Start Source data

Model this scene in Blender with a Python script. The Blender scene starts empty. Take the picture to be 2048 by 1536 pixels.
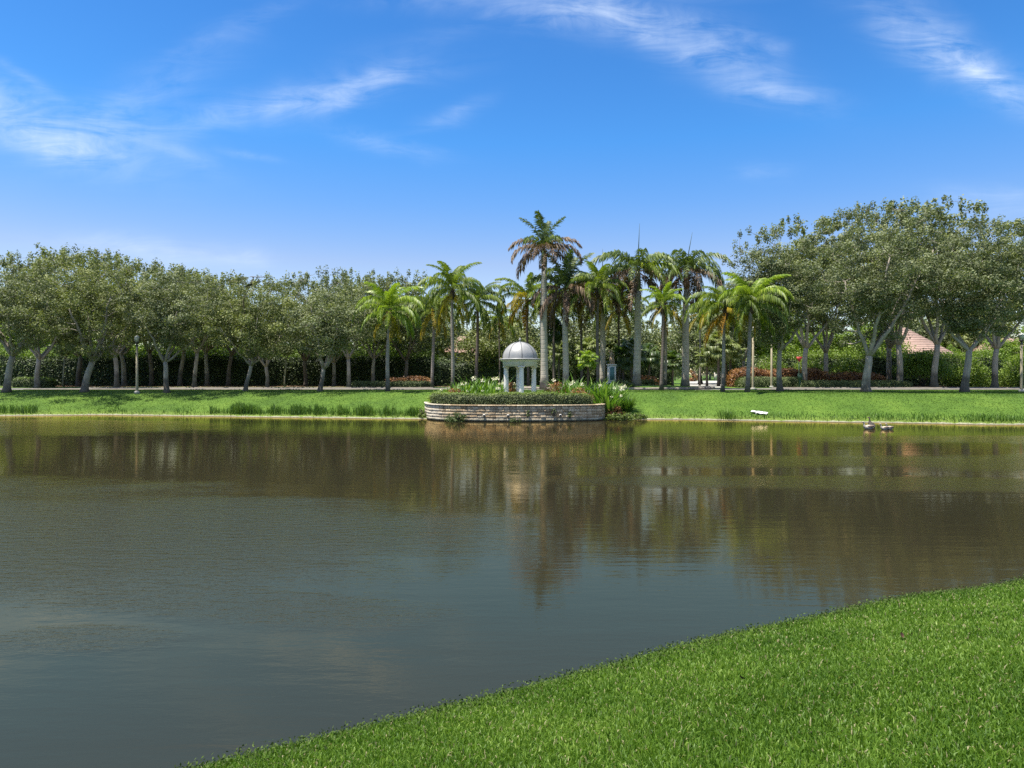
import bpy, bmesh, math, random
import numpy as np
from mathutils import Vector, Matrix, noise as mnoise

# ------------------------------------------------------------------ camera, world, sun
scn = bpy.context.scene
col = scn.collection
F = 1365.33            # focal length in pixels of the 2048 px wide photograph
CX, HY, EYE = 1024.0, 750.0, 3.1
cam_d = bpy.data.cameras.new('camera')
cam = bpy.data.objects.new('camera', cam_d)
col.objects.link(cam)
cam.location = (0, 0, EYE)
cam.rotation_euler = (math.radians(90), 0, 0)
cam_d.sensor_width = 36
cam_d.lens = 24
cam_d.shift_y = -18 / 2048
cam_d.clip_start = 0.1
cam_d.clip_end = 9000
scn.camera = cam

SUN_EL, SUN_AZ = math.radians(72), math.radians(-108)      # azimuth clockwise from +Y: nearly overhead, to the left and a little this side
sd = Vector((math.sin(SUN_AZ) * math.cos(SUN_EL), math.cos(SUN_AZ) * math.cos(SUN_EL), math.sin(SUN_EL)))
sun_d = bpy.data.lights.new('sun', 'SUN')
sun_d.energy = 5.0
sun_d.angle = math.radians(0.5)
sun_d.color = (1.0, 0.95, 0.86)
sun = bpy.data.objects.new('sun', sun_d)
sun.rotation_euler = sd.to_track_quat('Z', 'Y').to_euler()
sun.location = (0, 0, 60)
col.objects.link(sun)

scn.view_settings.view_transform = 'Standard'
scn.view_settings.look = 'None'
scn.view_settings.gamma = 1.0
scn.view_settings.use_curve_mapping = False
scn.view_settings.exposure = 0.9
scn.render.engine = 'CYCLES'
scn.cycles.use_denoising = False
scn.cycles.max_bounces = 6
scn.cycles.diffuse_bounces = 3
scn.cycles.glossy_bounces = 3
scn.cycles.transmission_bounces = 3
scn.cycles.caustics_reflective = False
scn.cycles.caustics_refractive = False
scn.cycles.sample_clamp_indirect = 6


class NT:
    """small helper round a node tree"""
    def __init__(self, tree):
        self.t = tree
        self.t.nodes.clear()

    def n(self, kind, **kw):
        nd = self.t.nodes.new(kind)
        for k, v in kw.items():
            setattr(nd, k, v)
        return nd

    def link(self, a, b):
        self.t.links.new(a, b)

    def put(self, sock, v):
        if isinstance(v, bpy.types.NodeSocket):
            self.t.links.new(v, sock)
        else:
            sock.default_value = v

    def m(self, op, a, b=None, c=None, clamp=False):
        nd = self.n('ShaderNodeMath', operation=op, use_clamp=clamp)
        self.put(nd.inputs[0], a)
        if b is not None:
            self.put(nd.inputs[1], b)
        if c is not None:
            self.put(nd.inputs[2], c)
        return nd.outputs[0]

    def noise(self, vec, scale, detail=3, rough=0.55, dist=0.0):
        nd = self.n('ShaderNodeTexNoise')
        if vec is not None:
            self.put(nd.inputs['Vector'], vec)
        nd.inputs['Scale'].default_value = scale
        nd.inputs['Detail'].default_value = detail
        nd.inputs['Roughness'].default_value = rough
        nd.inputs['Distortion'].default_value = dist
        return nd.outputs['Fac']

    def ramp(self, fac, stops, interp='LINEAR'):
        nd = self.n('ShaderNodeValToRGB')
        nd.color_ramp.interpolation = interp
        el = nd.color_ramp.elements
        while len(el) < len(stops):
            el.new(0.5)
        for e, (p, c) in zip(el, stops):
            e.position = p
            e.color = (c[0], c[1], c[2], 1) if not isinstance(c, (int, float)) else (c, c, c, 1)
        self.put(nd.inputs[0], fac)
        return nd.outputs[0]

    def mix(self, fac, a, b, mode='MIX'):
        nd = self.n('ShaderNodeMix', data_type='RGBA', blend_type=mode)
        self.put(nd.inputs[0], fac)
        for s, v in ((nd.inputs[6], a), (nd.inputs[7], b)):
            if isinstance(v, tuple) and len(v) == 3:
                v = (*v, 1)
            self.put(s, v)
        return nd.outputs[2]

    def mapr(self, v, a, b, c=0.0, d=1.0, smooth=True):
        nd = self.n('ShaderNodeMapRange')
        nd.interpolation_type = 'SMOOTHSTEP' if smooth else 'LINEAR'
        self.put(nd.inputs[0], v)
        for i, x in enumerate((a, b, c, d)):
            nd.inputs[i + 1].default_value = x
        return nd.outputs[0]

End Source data

_What is being asked:_ Using the listing above, show every line that includes the string "scene".

_Answer:_
Model this scene in Blender with a Python script. The Blender scene starts empty. Take the picture to be 2048 by 1536 pixels.
scn = bpy.context.scene